> [DATA SHOWN]
%%

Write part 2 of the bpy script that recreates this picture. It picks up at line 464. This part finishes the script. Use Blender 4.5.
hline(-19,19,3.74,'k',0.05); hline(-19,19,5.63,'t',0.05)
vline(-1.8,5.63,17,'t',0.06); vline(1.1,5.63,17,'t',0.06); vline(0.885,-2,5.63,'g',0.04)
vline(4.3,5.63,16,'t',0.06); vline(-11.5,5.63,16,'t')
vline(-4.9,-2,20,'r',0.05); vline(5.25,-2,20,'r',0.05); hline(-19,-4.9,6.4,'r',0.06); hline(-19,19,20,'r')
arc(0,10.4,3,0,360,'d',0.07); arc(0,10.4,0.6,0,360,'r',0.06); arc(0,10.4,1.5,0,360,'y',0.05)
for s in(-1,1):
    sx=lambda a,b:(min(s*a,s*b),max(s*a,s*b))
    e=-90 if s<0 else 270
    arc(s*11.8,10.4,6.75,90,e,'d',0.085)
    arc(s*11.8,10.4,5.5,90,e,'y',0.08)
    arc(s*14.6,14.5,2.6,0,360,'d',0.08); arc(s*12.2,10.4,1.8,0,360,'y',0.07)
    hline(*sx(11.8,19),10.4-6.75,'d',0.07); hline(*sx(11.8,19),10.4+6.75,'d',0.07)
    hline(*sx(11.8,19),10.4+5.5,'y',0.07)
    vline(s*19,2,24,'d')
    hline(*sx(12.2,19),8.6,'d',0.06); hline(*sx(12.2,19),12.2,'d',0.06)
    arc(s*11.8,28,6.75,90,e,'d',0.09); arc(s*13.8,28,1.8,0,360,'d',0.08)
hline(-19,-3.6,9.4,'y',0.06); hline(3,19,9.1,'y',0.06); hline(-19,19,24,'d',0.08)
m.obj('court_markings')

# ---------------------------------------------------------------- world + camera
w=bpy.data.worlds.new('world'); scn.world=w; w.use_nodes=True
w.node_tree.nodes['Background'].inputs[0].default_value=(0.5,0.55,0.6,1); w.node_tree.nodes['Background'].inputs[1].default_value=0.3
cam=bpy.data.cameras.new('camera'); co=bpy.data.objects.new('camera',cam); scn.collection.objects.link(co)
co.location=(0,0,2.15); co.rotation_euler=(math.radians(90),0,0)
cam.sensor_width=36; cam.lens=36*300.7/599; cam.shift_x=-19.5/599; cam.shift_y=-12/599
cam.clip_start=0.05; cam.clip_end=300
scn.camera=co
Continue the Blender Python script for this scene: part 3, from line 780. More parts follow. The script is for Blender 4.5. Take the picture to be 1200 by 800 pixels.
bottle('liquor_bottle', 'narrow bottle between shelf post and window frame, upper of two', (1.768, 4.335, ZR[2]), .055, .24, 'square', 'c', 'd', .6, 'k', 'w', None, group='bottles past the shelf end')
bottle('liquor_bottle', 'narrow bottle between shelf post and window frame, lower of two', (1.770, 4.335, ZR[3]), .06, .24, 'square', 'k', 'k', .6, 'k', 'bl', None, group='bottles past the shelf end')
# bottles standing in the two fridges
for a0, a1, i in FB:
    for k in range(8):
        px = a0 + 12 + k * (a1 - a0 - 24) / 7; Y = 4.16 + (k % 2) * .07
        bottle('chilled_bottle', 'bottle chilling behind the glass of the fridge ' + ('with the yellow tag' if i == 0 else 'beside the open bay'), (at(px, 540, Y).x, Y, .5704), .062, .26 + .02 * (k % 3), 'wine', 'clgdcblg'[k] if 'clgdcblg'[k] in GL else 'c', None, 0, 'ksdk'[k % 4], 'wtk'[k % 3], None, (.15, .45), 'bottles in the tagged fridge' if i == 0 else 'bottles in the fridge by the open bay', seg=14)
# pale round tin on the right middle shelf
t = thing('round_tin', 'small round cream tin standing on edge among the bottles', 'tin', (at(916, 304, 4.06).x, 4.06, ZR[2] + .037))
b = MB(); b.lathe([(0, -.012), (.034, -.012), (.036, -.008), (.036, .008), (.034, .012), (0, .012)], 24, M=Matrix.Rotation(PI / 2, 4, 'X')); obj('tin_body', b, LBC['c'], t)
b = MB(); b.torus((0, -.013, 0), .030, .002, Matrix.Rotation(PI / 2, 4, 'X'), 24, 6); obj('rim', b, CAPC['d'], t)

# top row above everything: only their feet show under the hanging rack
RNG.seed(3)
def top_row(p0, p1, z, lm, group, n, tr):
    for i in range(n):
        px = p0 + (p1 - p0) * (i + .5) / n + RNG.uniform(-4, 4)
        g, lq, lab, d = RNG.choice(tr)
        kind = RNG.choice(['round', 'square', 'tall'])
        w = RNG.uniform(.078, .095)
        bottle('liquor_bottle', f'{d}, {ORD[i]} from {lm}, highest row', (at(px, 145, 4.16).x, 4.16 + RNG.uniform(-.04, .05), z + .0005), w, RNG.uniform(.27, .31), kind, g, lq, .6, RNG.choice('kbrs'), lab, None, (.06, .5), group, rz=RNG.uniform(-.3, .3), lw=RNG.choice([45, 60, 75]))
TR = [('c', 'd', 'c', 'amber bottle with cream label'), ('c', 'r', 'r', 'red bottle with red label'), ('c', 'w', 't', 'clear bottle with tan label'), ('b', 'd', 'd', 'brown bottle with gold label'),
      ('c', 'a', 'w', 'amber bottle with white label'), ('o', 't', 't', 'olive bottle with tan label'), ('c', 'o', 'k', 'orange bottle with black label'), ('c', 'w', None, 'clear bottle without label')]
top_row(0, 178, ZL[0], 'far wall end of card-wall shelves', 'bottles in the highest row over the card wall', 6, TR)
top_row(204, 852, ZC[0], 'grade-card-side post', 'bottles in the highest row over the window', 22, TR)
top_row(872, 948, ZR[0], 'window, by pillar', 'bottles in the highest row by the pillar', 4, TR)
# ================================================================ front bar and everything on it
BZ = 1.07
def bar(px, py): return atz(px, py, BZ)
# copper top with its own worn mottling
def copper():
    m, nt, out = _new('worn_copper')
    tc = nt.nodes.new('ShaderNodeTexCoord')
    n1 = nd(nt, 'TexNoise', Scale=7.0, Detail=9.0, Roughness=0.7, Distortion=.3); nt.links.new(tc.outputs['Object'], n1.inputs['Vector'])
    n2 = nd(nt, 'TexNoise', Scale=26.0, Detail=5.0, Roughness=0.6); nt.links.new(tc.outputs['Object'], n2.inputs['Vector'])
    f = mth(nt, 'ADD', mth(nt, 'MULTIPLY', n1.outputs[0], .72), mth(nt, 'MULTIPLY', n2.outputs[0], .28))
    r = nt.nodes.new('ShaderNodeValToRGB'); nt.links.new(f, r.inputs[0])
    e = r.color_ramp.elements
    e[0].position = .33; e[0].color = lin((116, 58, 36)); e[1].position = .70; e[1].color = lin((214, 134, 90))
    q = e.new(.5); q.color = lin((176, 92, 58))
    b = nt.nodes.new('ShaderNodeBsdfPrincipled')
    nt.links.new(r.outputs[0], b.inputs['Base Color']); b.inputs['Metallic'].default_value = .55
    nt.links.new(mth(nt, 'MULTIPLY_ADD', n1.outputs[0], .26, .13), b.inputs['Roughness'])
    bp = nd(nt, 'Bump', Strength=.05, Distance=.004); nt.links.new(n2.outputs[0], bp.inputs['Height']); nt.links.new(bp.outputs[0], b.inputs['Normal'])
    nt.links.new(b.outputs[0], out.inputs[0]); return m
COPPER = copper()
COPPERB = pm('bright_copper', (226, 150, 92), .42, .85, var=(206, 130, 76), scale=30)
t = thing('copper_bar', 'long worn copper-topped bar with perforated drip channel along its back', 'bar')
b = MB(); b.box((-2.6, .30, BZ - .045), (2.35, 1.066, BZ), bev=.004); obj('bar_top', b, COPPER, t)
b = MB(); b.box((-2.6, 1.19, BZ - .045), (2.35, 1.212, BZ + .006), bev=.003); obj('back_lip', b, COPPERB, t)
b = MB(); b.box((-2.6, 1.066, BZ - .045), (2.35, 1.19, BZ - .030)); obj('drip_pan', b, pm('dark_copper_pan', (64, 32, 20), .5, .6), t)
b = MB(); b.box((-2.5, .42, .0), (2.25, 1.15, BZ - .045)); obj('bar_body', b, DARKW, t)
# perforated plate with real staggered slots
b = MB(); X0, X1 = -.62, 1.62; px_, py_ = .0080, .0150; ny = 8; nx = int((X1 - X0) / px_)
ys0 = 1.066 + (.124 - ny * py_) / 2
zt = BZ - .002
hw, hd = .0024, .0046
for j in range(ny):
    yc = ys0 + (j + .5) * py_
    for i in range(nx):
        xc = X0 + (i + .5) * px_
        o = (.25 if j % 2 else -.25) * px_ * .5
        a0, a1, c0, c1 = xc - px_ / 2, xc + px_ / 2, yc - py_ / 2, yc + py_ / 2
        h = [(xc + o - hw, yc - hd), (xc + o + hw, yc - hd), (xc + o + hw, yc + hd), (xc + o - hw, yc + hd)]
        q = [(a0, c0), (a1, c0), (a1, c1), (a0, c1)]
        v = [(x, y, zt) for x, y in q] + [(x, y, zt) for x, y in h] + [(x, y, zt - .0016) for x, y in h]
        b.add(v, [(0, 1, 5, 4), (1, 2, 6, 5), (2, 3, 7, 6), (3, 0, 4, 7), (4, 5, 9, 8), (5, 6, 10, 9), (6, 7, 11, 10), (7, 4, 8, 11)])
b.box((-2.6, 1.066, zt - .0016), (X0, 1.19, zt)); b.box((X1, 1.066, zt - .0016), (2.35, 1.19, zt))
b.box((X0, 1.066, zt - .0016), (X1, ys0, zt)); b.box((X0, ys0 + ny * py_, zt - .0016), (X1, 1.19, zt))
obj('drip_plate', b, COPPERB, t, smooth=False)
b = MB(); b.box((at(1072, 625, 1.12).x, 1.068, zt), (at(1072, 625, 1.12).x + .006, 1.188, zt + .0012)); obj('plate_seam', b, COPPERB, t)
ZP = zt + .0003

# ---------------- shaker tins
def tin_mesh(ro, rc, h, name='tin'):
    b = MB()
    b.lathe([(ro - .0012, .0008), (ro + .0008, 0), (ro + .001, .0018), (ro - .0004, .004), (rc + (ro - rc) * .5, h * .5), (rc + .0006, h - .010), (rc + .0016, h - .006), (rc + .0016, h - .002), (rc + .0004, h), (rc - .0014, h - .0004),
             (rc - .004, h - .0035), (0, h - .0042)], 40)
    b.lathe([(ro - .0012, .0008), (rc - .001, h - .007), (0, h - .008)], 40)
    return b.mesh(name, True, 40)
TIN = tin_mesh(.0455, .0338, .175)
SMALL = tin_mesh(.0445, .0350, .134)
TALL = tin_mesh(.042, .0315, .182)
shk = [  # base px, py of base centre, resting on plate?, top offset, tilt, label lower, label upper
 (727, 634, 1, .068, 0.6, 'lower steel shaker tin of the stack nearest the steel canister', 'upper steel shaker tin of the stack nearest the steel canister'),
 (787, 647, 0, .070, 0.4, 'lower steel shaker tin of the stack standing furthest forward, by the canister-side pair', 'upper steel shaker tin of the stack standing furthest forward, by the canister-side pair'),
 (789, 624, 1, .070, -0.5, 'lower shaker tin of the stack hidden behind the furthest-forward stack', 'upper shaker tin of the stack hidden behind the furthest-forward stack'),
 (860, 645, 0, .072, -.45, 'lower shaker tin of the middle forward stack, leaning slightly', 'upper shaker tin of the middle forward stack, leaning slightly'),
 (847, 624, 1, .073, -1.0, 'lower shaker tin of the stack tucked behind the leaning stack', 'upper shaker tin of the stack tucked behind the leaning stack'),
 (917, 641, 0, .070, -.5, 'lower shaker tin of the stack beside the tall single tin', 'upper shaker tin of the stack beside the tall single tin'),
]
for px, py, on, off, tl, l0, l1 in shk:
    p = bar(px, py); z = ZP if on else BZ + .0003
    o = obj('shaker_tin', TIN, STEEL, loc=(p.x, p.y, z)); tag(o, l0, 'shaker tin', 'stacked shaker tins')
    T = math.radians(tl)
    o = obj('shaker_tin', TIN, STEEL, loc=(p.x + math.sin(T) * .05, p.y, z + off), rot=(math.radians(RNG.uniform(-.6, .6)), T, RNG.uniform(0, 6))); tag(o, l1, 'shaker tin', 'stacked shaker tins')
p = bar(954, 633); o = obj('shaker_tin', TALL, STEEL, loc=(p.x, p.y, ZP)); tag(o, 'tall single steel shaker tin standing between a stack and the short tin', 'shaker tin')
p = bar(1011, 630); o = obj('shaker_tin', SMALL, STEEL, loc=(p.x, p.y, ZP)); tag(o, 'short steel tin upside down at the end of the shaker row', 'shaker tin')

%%

Retype exactly the lines from the start of the entries through the one with "m.obj('court_markings')"; include both ends.

> [FINISHED ANSWER]
Write part 2 of the bpy script that recreates this picture. It picks up at line 464. This part finishes the script. Use Blender 4.5.
hline(-19,19,3.74,'k',0.05); hline(-19,19,5.63,'t',0.05)
vline(-1.8,5.63,17,'t',0.06); vline(1.1,5.63,17,'t',0.06); vline(0.885,-2,5.63,'g',0.04)
vline(4.3,5.63,16,'t',0.06); vline(-11.5,5.63,16,'t')
vline(-4.9,-2,20,'r',0.05); vline(5.25,-2,20,'r',0.05); hline(-19,-4.9,6.4,'r',0.06); hline(-19,19,20,'r')
arc(0,10.4,3,0,360,'d',0.07); arc(0,10.4,0.6,0,360,'r',0.06); arc(0,10.4,1.5,0,360,'y',0.05)
for s in(-1,1):
    sx=lambda a,b:(min(s*a,s*b),max(s*a,s*b))
    e=-90 if s<0 else 270
    arc(s*11.8,10.4,6.75,90,e,'d',0.085)
    arc(s*11.8,10.4,5.5,90,e,'y',0.08)
    arc(s*14.6,14.5,2.6,0,360,'d',0.08); arc(s*12.2,10.4,1.8,0,360,'y',0.07)
    hline(*sx(11.8,19),10.4-6.75,'d',0.07); hline(*sx(11.8,19),10.4+6.75,'d',0.07)
    hline(*sx(11.8,19),10.4+5.5,'y',0.07)
    vline(s*19,2,24,'d')
    hline(*sx(12.2,19),8.6,'d',0.06); hline(*sx(12.2,19),12.2,'d',0.06)
    arc(s*11.8,28,6.75,90,e,'d',0.09); arc(s*13.8,28,1.8,0,360,'d',0.08)
hline(-19,-3.6,9.4,'y',0.06); hline(3,19,9.1,'y',0.06); hline(-19,19,24,'d',0.08)
m.obj('court_markings')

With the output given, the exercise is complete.